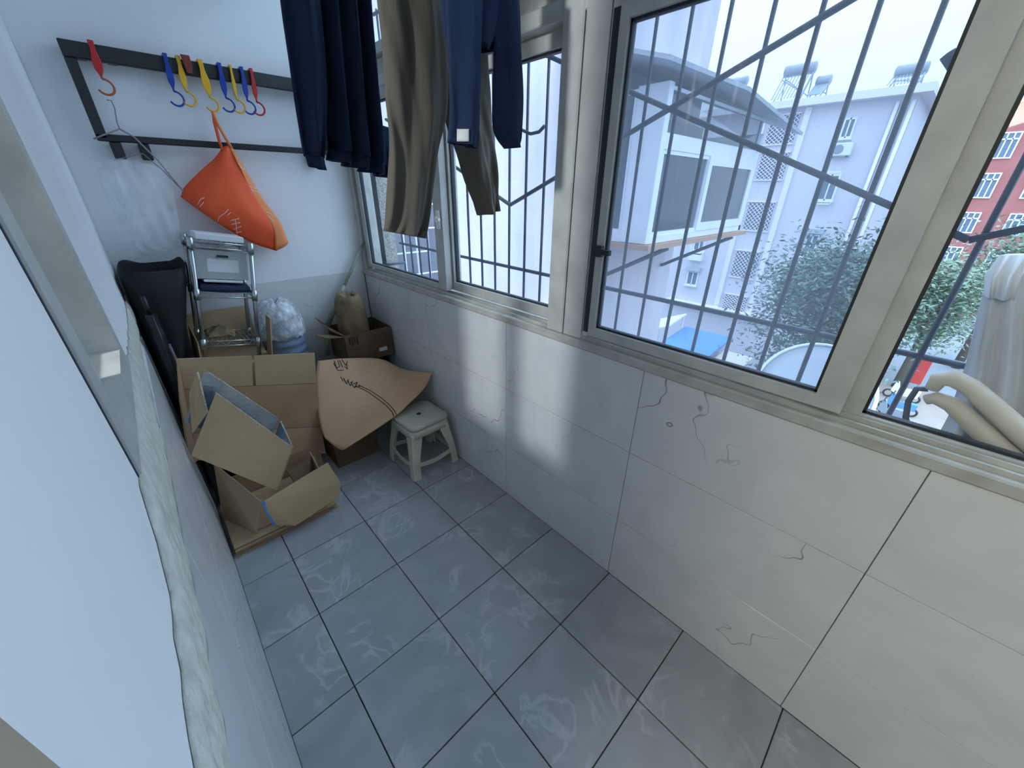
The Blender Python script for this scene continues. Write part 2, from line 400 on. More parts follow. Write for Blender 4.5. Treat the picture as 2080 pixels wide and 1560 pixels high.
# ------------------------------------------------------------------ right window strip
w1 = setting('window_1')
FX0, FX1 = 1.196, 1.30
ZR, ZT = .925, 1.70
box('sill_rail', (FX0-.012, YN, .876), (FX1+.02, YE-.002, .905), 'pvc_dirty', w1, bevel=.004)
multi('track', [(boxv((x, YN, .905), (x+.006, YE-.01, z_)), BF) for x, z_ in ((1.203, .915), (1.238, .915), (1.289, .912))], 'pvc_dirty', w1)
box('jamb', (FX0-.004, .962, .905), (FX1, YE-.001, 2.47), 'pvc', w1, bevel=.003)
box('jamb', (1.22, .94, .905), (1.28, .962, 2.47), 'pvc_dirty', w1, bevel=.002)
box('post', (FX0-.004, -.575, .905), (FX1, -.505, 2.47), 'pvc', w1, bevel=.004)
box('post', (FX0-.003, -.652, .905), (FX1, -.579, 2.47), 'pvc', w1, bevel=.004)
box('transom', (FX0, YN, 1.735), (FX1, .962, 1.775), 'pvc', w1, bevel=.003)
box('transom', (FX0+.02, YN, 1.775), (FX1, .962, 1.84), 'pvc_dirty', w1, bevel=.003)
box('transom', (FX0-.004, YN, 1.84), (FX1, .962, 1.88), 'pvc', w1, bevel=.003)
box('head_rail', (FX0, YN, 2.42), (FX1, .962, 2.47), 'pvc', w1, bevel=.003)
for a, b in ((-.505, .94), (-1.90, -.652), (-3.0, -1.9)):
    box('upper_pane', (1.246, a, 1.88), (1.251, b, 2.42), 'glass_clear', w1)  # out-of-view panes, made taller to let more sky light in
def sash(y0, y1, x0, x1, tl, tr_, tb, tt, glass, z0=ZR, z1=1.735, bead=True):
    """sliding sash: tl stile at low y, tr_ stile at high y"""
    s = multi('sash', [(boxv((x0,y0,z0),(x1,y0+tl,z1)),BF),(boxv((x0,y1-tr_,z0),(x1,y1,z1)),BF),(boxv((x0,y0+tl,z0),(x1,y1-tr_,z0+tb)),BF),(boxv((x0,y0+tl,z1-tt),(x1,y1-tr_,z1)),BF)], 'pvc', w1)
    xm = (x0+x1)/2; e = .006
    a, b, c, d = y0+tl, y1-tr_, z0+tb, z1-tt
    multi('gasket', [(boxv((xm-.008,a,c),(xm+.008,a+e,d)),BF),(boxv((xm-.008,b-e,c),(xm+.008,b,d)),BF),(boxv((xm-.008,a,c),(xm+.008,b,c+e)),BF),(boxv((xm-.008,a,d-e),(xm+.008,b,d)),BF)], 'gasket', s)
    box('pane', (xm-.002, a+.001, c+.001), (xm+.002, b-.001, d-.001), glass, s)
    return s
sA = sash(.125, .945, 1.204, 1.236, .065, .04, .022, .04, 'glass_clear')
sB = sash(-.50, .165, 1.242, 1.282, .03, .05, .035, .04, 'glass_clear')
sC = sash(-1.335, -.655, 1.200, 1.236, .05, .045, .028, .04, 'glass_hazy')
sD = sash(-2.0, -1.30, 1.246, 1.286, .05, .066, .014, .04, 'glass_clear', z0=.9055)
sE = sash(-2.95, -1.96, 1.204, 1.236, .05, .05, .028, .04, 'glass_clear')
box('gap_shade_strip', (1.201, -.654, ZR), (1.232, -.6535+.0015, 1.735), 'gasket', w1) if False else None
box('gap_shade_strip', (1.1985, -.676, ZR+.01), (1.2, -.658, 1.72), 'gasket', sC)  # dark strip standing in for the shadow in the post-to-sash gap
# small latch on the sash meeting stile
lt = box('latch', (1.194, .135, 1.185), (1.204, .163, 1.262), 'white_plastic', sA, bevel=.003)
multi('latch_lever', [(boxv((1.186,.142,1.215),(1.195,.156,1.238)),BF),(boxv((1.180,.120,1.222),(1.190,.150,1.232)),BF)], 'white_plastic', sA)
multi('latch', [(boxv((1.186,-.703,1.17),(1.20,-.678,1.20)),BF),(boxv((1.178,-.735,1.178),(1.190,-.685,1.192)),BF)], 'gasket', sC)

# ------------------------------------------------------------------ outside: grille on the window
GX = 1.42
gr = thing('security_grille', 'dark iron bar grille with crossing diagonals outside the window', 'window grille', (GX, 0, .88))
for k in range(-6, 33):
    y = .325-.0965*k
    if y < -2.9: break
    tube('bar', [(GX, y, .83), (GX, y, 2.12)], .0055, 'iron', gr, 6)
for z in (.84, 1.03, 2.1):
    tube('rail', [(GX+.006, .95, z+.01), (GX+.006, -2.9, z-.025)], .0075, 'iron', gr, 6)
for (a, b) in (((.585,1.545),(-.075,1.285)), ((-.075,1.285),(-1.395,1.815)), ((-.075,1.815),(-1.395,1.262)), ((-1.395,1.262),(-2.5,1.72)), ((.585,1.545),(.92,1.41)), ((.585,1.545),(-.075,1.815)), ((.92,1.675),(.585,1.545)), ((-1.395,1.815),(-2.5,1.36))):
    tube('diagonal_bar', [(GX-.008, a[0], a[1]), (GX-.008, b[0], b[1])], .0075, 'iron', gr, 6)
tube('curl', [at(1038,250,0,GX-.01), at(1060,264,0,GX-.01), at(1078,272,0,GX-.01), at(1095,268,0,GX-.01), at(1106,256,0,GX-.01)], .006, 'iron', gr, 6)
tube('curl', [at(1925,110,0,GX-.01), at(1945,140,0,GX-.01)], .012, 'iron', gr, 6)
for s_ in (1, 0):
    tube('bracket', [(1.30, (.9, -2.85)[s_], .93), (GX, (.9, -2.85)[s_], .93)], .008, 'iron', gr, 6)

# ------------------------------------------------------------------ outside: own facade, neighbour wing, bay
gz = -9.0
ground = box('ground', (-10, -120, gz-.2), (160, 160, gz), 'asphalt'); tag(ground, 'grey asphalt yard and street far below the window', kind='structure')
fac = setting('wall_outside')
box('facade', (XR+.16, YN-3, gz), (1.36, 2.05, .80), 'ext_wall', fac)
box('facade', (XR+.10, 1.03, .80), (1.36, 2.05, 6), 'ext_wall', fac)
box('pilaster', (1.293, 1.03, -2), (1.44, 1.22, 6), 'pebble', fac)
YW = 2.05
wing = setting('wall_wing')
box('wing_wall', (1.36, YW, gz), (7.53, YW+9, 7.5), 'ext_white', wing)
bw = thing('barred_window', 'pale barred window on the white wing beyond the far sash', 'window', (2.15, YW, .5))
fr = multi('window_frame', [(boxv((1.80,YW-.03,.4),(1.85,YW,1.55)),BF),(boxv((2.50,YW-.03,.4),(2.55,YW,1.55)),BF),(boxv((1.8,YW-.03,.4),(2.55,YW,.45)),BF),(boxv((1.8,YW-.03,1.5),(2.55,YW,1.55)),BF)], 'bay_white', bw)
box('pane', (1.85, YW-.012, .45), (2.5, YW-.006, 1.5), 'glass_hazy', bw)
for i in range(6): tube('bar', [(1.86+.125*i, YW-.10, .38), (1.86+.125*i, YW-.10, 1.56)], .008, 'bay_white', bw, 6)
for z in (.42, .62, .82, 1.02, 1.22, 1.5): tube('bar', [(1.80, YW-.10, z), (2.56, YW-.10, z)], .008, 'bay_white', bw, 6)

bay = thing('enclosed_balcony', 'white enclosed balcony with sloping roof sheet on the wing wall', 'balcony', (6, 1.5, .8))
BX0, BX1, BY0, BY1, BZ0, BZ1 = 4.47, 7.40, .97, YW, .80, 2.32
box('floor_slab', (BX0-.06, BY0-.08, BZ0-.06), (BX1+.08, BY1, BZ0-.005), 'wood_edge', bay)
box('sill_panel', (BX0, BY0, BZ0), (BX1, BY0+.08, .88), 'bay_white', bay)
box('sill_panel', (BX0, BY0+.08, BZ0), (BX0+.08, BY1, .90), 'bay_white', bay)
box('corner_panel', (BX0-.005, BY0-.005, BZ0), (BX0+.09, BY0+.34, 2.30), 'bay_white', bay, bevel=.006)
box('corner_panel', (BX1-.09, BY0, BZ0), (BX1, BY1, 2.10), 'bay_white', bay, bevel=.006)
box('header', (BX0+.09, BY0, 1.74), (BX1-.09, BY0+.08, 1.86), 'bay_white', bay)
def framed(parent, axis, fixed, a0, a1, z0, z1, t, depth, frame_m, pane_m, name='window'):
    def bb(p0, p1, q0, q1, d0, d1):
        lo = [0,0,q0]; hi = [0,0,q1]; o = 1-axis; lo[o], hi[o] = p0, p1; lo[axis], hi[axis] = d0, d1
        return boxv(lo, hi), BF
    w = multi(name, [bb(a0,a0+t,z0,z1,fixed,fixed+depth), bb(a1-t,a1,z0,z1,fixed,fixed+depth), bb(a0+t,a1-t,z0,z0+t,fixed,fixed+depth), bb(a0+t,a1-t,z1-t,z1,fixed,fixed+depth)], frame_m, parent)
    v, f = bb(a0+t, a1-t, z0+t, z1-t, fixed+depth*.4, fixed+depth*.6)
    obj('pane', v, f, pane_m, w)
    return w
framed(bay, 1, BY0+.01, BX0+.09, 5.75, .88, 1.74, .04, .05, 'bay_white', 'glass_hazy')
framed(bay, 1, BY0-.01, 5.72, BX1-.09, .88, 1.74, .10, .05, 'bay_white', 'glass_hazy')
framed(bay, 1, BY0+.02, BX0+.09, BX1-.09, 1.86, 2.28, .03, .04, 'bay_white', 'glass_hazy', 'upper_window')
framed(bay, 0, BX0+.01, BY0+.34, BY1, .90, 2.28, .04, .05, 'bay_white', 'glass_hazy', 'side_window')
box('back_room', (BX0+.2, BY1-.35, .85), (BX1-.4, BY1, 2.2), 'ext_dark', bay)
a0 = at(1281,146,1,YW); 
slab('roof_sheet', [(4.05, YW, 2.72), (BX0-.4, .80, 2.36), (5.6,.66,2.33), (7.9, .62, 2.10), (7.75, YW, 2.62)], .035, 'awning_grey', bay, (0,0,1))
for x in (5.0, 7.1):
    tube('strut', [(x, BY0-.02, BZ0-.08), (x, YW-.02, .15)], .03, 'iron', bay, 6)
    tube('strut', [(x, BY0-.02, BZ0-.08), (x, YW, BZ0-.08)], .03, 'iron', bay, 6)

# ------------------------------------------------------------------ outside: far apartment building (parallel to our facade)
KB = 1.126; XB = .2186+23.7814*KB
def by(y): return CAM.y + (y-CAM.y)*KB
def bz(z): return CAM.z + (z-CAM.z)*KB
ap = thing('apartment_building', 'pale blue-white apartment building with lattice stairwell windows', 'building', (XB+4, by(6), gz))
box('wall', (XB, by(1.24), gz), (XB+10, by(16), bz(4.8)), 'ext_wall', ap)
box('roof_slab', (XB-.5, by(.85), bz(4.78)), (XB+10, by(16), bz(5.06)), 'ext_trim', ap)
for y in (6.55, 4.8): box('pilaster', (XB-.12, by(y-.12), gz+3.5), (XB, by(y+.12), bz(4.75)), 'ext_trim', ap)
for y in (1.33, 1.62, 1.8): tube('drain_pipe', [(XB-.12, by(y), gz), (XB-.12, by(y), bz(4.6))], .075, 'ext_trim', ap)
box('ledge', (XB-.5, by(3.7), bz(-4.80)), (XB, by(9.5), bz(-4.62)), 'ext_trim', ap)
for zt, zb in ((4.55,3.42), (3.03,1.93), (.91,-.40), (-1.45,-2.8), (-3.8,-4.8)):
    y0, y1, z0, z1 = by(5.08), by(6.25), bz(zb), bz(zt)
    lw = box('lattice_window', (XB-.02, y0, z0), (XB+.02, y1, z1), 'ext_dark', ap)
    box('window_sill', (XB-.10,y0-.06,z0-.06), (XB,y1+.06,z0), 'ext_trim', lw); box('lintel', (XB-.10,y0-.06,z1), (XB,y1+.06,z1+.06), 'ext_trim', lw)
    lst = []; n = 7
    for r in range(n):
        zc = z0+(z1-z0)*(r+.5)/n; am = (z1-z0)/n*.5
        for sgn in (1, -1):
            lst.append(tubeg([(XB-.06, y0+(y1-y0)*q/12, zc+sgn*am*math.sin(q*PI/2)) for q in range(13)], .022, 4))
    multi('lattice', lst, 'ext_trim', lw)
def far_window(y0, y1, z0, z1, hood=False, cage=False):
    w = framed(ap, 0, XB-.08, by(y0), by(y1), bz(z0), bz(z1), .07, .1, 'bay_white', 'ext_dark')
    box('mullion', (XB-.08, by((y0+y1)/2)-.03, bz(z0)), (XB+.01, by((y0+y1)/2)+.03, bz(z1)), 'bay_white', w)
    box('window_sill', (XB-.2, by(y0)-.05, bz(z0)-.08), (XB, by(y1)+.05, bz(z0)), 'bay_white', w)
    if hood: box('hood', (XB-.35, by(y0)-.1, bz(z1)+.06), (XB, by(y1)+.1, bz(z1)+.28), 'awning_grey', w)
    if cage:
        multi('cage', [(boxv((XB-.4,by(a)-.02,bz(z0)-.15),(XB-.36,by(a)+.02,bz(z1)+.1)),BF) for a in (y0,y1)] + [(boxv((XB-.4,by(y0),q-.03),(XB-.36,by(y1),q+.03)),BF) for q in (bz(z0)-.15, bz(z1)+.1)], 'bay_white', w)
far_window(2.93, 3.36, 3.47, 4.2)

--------

Look through the material and copy each line that has "high".

The Blender Python script for this scene continues. Write part 2, from line 400 on. More parts follow. Write for Blender 4.5. Treat the picture as 2080 pixels wide and 1560 pixels high.
    """sliding sash: tl stile at low y, tr_ stile at high y"""